Copy the lines from the start of the records below through the line containing "m = MB(); m.tube([P(1.935", both included, and leave out the pictures.
— START Record list —
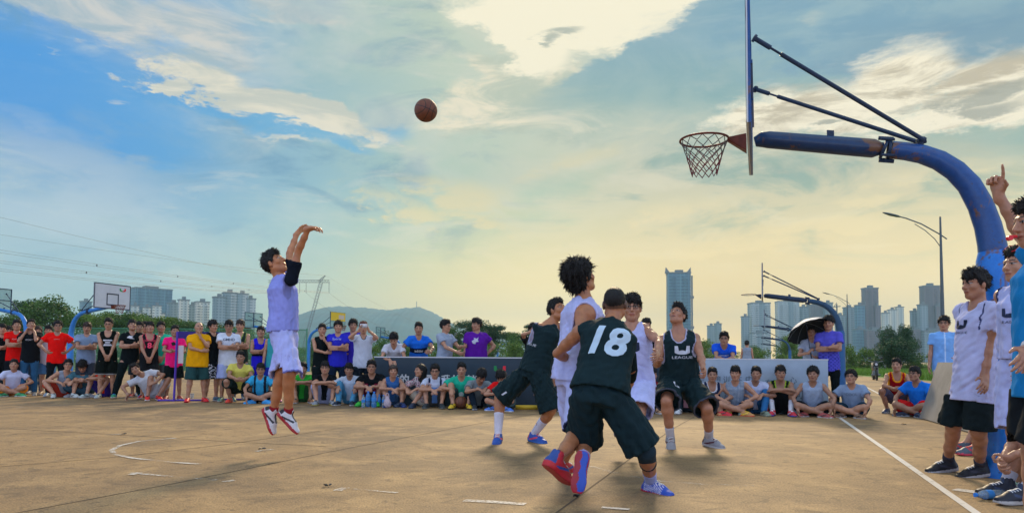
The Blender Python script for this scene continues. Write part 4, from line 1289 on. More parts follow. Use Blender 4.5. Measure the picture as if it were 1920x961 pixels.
def hoop(B, n, reach_=1.94, label='', mats=None, fine=False, board='white', group='other hoops beyond the crowd', zs=1.0, braces=True, boarddark=False):
    """B: ground point under the board's centre; n: unit vector from board to pole"""
    mats = mats or (M_blue, M_blue)
    n = np.array(n, float); bd = np.array([-n[1], n[0], 0])
    root = thing('basketball_hoop', label, 'basketball hoop', tuple(B + n * reach_), 0, group)
    P = lambda t, z, u=0.0: tuple(n * (t - reach_) + bd * u + A3(0, 0, z))
    k = reach_ / 1.94
    seg = 20 if fine else 10
    m = MB()
    curve = [(1.18, 2.815), (1.30, 2.79), (1.42, 2.755), (1.55, 2.69), (1.67, 2.59), (1.77, 2.46), (1.85, 2.28), (1.90, 2.10), (1.925, 1.95), (1.935, 1.86)]
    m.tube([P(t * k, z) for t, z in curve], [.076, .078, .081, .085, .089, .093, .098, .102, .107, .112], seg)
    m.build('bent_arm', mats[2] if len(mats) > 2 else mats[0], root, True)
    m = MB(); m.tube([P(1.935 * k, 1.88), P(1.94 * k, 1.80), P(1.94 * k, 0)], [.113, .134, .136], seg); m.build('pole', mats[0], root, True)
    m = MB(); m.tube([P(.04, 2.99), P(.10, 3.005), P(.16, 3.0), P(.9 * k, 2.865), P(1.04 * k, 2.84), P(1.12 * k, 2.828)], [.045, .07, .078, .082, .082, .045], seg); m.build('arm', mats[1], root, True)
    m = MB(); m.tube([P(1.11 * k, 2.835), P(1.135 * k, 2.825)], .085, seg); m.tube([P(1.15 * k, 2.822), P(1.175 * k, 2.818)], .085, seg)
    for a_ in range(4):
        w_ = a_ * PI / 2 + .78
        m.tube([P(1.09 * k, 2.83 + .1 * math.sin(w_), .1 * math.cos(w_)), P(1.20 * k, 2.815 + .1 * math.sin(w_), .1 * math.cos(w_))], .012, 6)
    m.tube([P(1.08 * k, 2.93), P(1.2 * k, 2.91)], .018, 6); m.tube([P(1.08 * k, 2.73), P(1.2 * k, 2.71)], .018, 6)
    m.build('flange', M_blued, root, True)
    # board 1.8 x 1.05
    m = MB()
    def bx(t0, t1, u0, u1, z0, z1):
        V = [P(t, z, u) for z in (z0, z1) for (t, u) in ((t0, u0), (t1, u0), (t1, u1), (t0, u1))]
        m.add(V, [(0, 3, 2, 1), (4, 5, 6, 7), (0, 1, 5, 4), (1, 2, 6, 5), (2, 3, 7, 6), (3, 0, 4, 7)])
    bx(-.018, -.006, -.9, .9, 2.90, 3.95)
    m.build('backboard', {'white': M_boardw, 'glass': M_boardg}[board], root)
    m = MB()
    for a, b_ in ((-.9, -.87), (.87, .9)): bx(-.0058, .016, a, b_, 2.90, 3.95)
    bx(-.0058, .016, -.87, .87, 2.90, 2.93); bx(-.0058, .016, -.87, .87, 3.92, 3.95); bx(-.0058, .018, -.03, .03, 2.93, 3.92); bx(-.0058, .032, -.87, -.03, 3.4, 3.43); bx(-.0058, .032, .03, .87, 3.4, 3.43)
    m.build('board_frame', mats[2] if fine else M_blued, root)
    m = MB()
    e = -.0205
    for (u0, u1, z0, z1) in ((-.30, .30, 3.50, 3.55), (-.30, .30, 3.05, 3.10), (-.30, -.25, 3.10, 3.50), (.25, .30, 3.10, 3.50), (-.9, .9, 3.91, 3.95), (-.9, .9, 2.90, 2.94), (-.9, -.86, 2.94, 3.91), (.86, .9, 2.94, 3.91)):
        bx(e - .003, e, u0, u1, z0, z1)
    m.build('board_marking', M_line, root)
    # rim and bracket
    rc = P(-.42, 3.05)
    m = MB(); m.tube([tuple(np.array(rc) + n * .225 * math.cos(a_) + bd * .225 * math.sin(a_)) for a_ in np.linspace(0, 2 * PI, 33 if fine else 21)[:-1]], .0105, 8, closed=True)
    rim = m.build('rim', M_rim if zs else M_blued, root, True)
    m = MB()
    V = [P(-.205, 3.045, -.05), P(-.205, 3.045, .05), P(-.034, 3.055, .09), P(-.034, 3.055, -.09), P(-.205, 3.02, -.03), P(-.205, 3.02, .03), P(-.034, 2.90, .06), P(-.034, 2.90, -.06)]
    m.add(V, [(0, 1, 2, 3), (7, 6, 5, 4), (0, 4, 5, 1), (3, 2, 6, 7), (1, 5, 6, 2), (0, 3, 7, 4)]); m.build('bracket', M_rim if zs else M_blued, rim)
    # net
    if fine or zs > 0:
        m = MB(); m2 = MB(); N = 12; rows = 7
        rng = random.Random(4)
        ring = lambda j: (.222 - .105 * (j / rows) ** .8)
        zz = lambda j: 3.045 - .33 * j / rows
        for i in range(N):
            for j in range(rows):
                for s_ in (-.5, .5):
                    a0 = 2 * PI * (i + (.5 if j % 2 else 0)) / N; a1 = a0 + 2 * PI * s_ / N
                    j_ = rng.uniform(-.008, .008) if fine else 0
                    p = [np.array(P(-.42, zz(j))) + ring(j) * (n * math.cos(a0) + bd * math.sin(a0)), np.array(P(-.42, zz(j + 1) + j_)) + ring(j + 1) * (n * math.cos(a1) + bd * math.sin(a1))]
                    (m if j > 2 else m2).tube(p, .0042 if fine else .006, 4, cap=False)
        m2.build('net', M_netw if fine else M_rim, rim); m.build('net', M_net, rim)
    if braces:
        for u in (-.62, .62):
            a = np.array(P(.04, 3.72, u)); b_ = np.array(P(1.42 * k, 2.87, .05 if u > 0 else -.05)); d = b_ - a
            m = MB(); m.tube([a, a + d * .10], .021, 8); m.tube([a + d * .10, a + d * .16], .010, 6); m.tube([a + d * .16, b_], .019, 8)
            m.tube([a - d * .0, a + d * .012], .034, 8)
            m.build('brace', M_blued, root, True)
        m = MB(); m.tube([P(1.38 * k, 2.86), P(1.45 * k, 2.88)], .03, 8); m.tube([P(1.40 * k, 2.82), P(1.44 * k, 2.90)], .025, 6); m.build('brace_bracket', M_blued, root, True)
        m = MB(); V = [P(.66 * k, 2.97, -.012), P(.72 * k, 2.96, -.012), P(.72 * k, 3.03, -.012), P(.66 * k, 3.04, -.012), P(.66 * k, 2.97, .012), P(.72 * k, 2.96, .012), P(.72 * k, 3.03, .012), P(.66 * k, 3.04, .012)]
        m.add(V, [(0, 1, 2, 3), (7, 6, 5, 4), (0, 4, 5, 1), (1, 5, 6, 2), (2, 6, 7, 3), (3, 7, 4, 0)]); m.build('lug', M_blued, root)
    return root
B0 = np.array([2.225, 6.66, 0])
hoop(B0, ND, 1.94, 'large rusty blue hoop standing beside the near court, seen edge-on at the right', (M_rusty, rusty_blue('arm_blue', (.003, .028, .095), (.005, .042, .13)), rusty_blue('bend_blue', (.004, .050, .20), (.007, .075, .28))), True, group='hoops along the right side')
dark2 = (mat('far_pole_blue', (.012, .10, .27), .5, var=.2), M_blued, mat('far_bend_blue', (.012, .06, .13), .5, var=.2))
for (px, Y, lb) in ((1431, 22.9, 'second hoop of the row at right, above the black umbrella'), (1434, 43.5, 'third hoop of the row at right, smaller, left of the umbrella'),
                    (1431, 65, 'fourth hoop of the row at right, tiny with pale blue post'), (1430, 90, 'farthest hoop of the row at right, lowest of all its arms')):
    p = AT(px, 670, Y); p[2] = 0
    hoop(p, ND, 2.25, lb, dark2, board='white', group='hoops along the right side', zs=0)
for (px, Y, n, lb, bd_) in ((207, 30.1, -ND, 'hoop with white board and coloured emblem behind the left crowd', 'white'),
                        (-20, 32.0, ND, 'hoop cut by the left edge, seen from behind with greenish board', 'glass'),
                        (474, 49.0, ND, 'hoop with greenish board left of the jumping shooter', 'glass'),
                        (632, 48.0, -ND, 'hoop with yellow panel on its board, right of the shooter', 'glass'),
                        (713, 71.0, ND, 'small distant hoop with green board in front of the hill', 'glass'),
                        (857, 84.0, ND, 'tiny distant hoop between the grey polo and the purple tee', 'white'),
                        (964, 92.0, -ND, 'tiny distant hoop with pale board right of the purple tee', 'white')):
    p = AT(px, 660, Y); p[2] = 0
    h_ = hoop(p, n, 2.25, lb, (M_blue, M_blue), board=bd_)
    fr = -n; rt = np.cross(A3(0, 0, 1), fr)          # reading direction on the board's face
    off = p - np.array(h_.location)
    if px == 207:
        for i, c in enumerate((C('#1f9a5a'), C('#e02a3a'))):
            sgn = -1 if i == 0 else 1
            m = MB()
            pts = [(.0, -.06), (.12, -.04), (.16, .0), (.16, .08), (.09, .08), (.09, .03), (.06, -.005), (.0, -.015)]
            V = [tuple(off + fr * .034 + rt * (.48 + sgn * x_) + A3(0, 0, 3.72 + y_)) for x_, y_ in pts]
            m.add(V, [tuple(range(len(V))) if sgn > 0 else tuple(range(len(V)))[::-1]])
            m.build('emblem', mat('emblem_%d' % i, c, .6), h_)
    if px == 632:
        m = MB()
        V = [tuple(off + fr * t_ + rt * u_ + A3(0, 0, z_)) for z_ in (3.38, 3.93) for (t_, u_) in ((.034, -.86), (.034, .86), (.046, .86), (.046, -.86))]
        m.add(V, [(0, 3, 2, 1), (4, 5, 6, 7), (0, 1, 5, 4), (1, 2, 6, 5), (2, 3, 7, 6), (3, 0, 4, 7)]); m.build('yellow_panel', mat('yellow_panel', (.75, .52, .03), .5), h_)
        m = MB()
        V = [tuple(off + fr * .049 + rt * u_ + A3(0, 0, z_)) for (u_, z_) in ((.05, 3.50), (.70, 3.50), (.70, 3.78), (.05, 3.78))]
        m.add(V, [(0, 1, 2, 3)]); m.build('sticker', mat('pale_sticker', (.6, .5, .45), .6), h_)

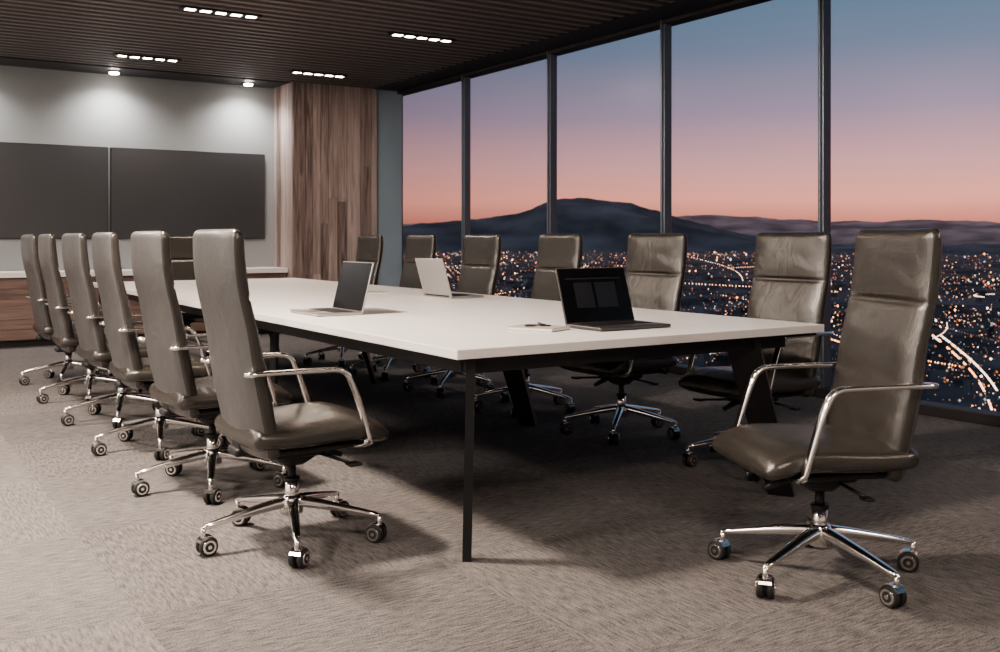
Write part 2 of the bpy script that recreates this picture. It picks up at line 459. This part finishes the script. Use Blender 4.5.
laptop(2.15, 4.77, 180, M_silver, False, tilt=14, H=.255)
laptop(3.20, 5.70, 0, M_silver, False, tilt=16)

def notebook(x, y, rz, w=.15, d=.21, pen=True):
    e = empty('notebook', (x, y, TZ), rad(rz))
    b = MB(); b.rbox((0, 0, .007), (w, d, .010), .002); obj('pages', b.mesh('pages', [M_white]), e)
    b = MB(); b.rbox((0, 0, .0135), (w + .004, d + .004, .002), .0008); b.rbox((0, 0, .0011), (w + .004, d + .004, .0018), .0008)
    obj('cover', b.mesh('cover', [M_paper]), e)
notebook(2.42, 3.44, 25)
notebook(3.06, 6.35, -10)
pe = empty('pen', (2.46, 3.47, TZ + .0185), rad(70)); b = MB(); b.cyl((-.07, 0, 0), (.07, 0, 0), .004, n=10, prof=[(0, .001), (.08, .004), (1, .004)]); obj('barrel', b.mesh('pen_barrel', [M_black]), pe)
ge = empty('eyeglasses', (2.40, 3.42, TZ + .018), rad(-20))
b = MB()
for s_ in (-1, 1):
    b.torus((s_ * .033, 0, .001), .024, .0016, 'z', mi=0, sy=.8)
    b.cyl((s_ * .058, .006, .002), (-s_ * .045, .034 + .004 * s_, .004), .0016, n=8)
b.cyl((-.010, 0.006, .002), (.010, 0.006, .002), .0016, n=8)
obj('frame', b.mesh('glasses_frame', [M_black]), ge)

# ------------------------------------------------------------------ room shell
X0, X1, Y0, Y1, ZC = -2.5, 5.85, -3.0, 11.95, 3.0
boxobj('floor', (X0 - .1, Y0 - .1, -.12), (X1 + .25, Y1 + .2, 0), M_carpet)
boxobj('wall_back', (X0 - .1, Y1, 0), (X1 + .2, Y1 + .15, ZC + .15), M_wall)
boxobj('wall_left', (X0 - .15, Y0, 0), (X0, Y1, ZC + .15), M_wallL)
boxobj('wall_front', (X0 - .1, Y0 - .15, 0), (X1 + .2, Y0, ZC + .15), M_wallL)
ce = empty('ceiling', (0, 0, 0))
boxobj('ceiling_slab', (X0 - .1, Y0 - .1, ZC + .13), (X1 + .2, Y1 + .15, ZC + .25), M_void, ce)
boxobj('window_soffit', (5.45, Y0, ZC), (X1 + .2, Y1, ZC + .128), M_soffit, ce)
boxobj('back_soffit', (X0, 11.45, ZC), (5.448, Y1, ZC + .128), M_soffit, ce)
b = MB(); y = Y0 + .05
while y < 11.40:
    b.box(((X0 + 5.44) / 2, y, ZC + .05), (5.44 - X0, .065, .10)); y += .155
obj('ceiling_slats', b.mesh('ceiling_slats', [M_slat]), ce)

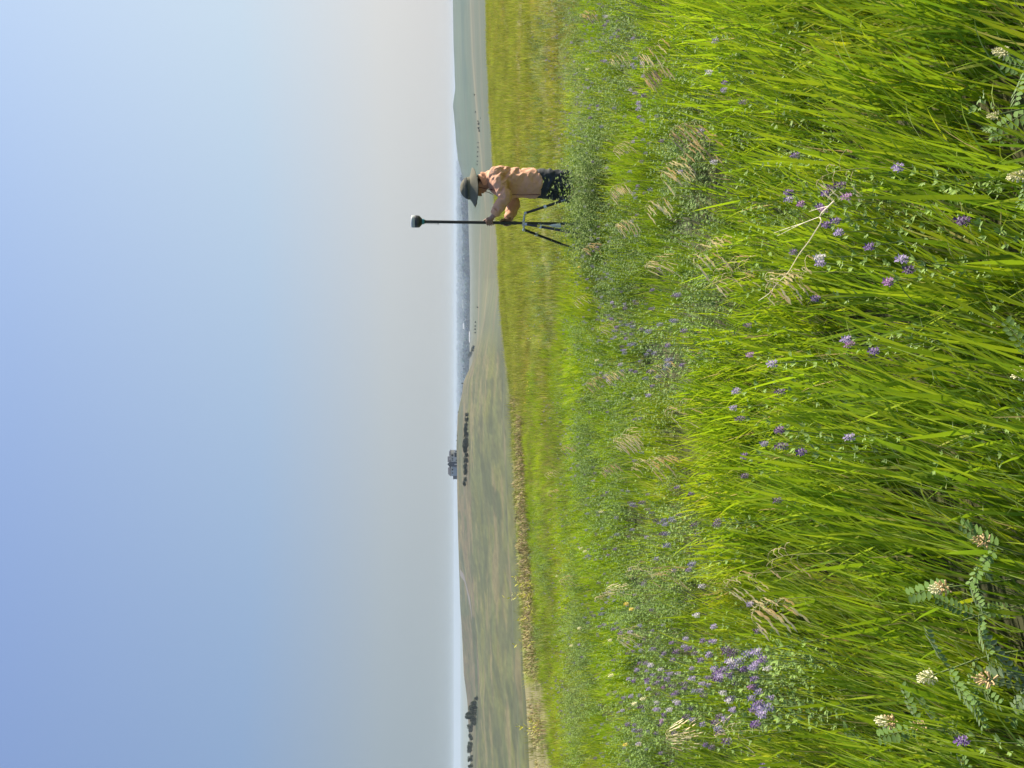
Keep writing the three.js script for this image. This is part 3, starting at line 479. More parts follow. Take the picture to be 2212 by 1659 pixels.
— END Record list —
Answer to the exercise
The Blender Python script for this scene continues. Write part 4, from line 1289 on. More parts follow. Use Blender 4.5. Measure the picture as if it were 1920x961 pixels.
def hoop(B, n, reach_=1.94, label='', mats=None, fine=False, board='white', group='other hoops beyond the crowd', zs=1.0, braces=True, boarddark=False):
    """B: ground point under the board's centre; n: unit vector from board to pole"""
    mats = mats or (M_blue, M_blue)
    n = np.array(n, float); bd = np.array([-n[1], n[0], 0])
    root = thing('basketball_hoop', label, 'basketball hoop', tuple(B + n * reach_), 0, group)
    P = lambda t, z, u=0.0: tuple(n * (t - reach_) + bd * u + A3(0, 0, z))
    k = reach_ / 1.94
    seg = 20 if fine else 10
    m = MB()
    curve = [(1.18, 2.815), (1.30, 2.79), (1.42, 2.755), (1.55, 2.69), (1.67, 2.59), (1.77, 2.46), (1.85, 2.28), (1.90, 2.10), (1.925, 1.95), (1.935, 1.86)]
    m.tube([P(t * k, z) for t, z in curve], [.076, .078, .081, .085, .089, .093, .098, .102, .107, .112], seg)
    m.build('bent_arm', mats[2] if len(mats) > 2 else mats[0], root, True)
    m = MB(); m.tube([P(1.935 * k, 1.88), P(1.94 * k, 1.80), P(1.94 * k, 0)], [.113, .134, .136], seg); m.build('pole', mats[0], root, True)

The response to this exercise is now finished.